▸ **YOUR INSTRUCTIONS**
Copy, in full, each line of the material that holds the word "pixels".

▸ **RECORDED DATA**
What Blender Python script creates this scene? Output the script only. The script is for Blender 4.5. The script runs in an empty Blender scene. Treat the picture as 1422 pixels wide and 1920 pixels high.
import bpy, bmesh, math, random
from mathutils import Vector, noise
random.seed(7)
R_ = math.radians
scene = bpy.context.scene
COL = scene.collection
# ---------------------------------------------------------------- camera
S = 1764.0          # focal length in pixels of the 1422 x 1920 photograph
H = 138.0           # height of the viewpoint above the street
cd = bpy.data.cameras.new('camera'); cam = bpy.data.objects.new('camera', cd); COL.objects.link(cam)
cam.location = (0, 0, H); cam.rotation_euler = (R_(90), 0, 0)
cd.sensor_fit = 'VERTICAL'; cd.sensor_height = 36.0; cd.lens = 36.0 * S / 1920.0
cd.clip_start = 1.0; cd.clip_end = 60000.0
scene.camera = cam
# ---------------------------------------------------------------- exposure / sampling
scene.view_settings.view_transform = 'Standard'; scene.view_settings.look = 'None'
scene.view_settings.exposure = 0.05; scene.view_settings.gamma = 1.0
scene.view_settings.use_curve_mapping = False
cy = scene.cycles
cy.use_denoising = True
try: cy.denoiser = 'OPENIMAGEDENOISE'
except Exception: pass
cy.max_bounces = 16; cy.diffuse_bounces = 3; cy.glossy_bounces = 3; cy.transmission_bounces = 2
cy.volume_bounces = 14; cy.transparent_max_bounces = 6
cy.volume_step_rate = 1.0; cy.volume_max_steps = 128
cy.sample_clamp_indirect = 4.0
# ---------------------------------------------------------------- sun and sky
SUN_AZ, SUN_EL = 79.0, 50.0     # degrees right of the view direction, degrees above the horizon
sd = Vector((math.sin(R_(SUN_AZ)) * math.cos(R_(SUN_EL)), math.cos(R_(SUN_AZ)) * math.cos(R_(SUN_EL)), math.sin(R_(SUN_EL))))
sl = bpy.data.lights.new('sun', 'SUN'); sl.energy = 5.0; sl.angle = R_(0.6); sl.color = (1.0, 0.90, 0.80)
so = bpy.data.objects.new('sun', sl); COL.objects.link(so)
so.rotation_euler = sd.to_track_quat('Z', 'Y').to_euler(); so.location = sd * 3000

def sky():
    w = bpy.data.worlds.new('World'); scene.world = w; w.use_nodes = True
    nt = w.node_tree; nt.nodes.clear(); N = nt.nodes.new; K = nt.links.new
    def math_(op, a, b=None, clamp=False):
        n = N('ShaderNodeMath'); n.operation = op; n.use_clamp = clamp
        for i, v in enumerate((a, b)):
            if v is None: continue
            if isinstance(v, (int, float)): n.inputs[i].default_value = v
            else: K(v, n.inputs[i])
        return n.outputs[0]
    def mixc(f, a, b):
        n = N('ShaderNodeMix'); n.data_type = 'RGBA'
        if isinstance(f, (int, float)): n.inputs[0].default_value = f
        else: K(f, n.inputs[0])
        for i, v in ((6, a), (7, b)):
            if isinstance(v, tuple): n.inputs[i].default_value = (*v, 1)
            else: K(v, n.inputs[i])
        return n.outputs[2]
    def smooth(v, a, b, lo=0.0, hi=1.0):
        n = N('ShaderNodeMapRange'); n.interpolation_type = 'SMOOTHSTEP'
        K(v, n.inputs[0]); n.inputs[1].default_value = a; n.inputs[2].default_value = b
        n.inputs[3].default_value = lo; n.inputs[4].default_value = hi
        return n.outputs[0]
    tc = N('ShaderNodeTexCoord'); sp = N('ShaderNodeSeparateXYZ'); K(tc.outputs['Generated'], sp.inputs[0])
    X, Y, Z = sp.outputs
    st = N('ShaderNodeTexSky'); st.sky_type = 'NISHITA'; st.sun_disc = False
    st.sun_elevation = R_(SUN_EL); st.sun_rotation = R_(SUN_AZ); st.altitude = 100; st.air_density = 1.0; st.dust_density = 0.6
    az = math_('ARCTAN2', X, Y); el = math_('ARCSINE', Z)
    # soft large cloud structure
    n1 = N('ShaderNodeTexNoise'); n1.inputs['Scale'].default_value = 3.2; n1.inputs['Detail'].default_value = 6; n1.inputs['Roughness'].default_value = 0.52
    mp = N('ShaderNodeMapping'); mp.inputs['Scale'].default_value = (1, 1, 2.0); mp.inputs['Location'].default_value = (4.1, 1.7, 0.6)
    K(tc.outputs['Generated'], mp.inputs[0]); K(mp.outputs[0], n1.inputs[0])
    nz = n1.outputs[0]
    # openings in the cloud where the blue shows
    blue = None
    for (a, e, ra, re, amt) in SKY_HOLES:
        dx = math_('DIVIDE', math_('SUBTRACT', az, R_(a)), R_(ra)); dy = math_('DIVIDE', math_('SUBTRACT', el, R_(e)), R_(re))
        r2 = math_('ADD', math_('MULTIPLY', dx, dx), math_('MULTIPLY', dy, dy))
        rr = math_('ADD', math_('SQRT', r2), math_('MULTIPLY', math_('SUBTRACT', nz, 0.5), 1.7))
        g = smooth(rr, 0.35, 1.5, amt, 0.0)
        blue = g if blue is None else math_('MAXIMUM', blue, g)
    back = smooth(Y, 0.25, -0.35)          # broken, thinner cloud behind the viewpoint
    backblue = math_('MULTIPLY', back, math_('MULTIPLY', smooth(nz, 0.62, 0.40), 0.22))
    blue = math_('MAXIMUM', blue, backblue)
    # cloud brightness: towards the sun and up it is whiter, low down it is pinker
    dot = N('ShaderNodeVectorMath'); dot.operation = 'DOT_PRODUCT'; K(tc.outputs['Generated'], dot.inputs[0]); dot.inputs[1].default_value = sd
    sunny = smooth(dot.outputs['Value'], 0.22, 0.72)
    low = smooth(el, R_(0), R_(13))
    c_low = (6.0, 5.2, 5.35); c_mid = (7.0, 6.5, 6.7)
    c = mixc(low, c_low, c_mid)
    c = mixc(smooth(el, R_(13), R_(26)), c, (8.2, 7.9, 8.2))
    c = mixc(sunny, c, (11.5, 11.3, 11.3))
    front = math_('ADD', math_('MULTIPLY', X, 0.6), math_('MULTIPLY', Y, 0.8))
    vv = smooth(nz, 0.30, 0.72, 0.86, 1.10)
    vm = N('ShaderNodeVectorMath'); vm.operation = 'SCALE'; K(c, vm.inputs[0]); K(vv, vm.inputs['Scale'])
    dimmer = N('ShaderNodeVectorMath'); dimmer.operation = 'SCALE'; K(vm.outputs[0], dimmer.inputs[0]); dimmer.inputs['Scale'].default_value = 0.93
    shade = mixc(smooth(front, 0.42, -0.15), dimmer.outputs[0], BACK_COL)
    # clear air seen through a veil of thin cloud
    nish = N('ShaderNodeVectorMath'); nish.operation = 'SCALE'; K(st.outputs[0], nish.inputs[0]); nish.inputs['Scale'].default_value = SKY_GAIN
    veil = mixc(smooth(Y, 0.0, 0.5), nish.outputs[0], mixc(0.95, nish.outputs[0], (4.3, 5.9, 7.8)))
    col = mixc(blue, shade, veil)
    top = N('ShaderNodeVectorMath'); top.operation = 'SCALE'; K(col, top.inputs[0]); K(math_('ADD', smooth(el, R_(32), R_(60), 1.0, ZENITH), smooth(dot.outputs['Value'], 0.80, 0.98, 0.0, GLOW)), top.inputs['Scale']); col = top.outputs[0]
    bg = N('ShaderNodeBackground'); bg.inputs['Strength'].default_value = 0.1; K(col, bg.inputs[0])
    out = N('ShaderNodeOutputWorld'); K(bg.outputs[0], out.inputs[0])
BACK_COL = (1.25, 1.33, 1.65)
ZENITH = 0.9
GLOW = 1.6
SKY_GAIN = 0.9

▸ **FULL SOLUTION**
What Blender Python script creates this scene? Output the script only. The script is for Blender 4.5. The script runs in an empty Blender scene. Treat the picture as 1422 pixels wide and 1920 pixels high.
S = 1764.0          # focal length in pixels of the 1422 x 1920 photograph